While that effort has ultimately proved only partly successful, it's easier now to see the entire "Hobbit" project as a labor of love on Jackson's part, rather than a descent into crass box-office opportunism. Where the first two films often felt like a marking of time by a director intent on fattening his own Smaug-like coffers, "The Battle of the Five Armies" contains a series of emotional payoffs and bridges to the "Lord of the Rings" films that work as well as they do for having been carefully seeded by Jackson in the previous episodes. And if none of the "Hobbit" films resonate with "Rings'" mythic grandeur, it's hard not to marvel at Jackson's facility with these characters and this world, which he seems to know as well as John Ford knew his Monument Valley, and to which he here bids an elegiac adieu.
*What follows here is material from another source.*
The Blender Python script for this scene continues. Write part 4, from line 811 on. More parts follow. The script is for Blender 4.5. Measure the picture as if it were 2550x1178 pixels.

Indeed, it is not only Bilbo but Jackson too who returns to the safety of his Hobbit hole, weary and winded, with a quizzical grimace on his face that seems to say: "Where do I go from here?"

Set in a bleak midwinter, with nary a patch of Shire green to be seen until the closing frames, "Battle" sports the most austere and forbidding look of the "Hobbit" films (courtesy of series lenser Andrew Lesnie), entirely absent the overly bright, backlot feel that pervaded "An Unexpected Journey" and parts of "Smaug." Howard Shore contributes another dynamically ranging (and ever present) score, from gentle Celtic melodies to speaker-rattling basso profondo bombast. Other tech contributions, repping at least five armies' worth of set designers, costumers, armorers and VFX artists, once again give us the best that Hollywood (and New Zealand tax incentive) dollars can buy.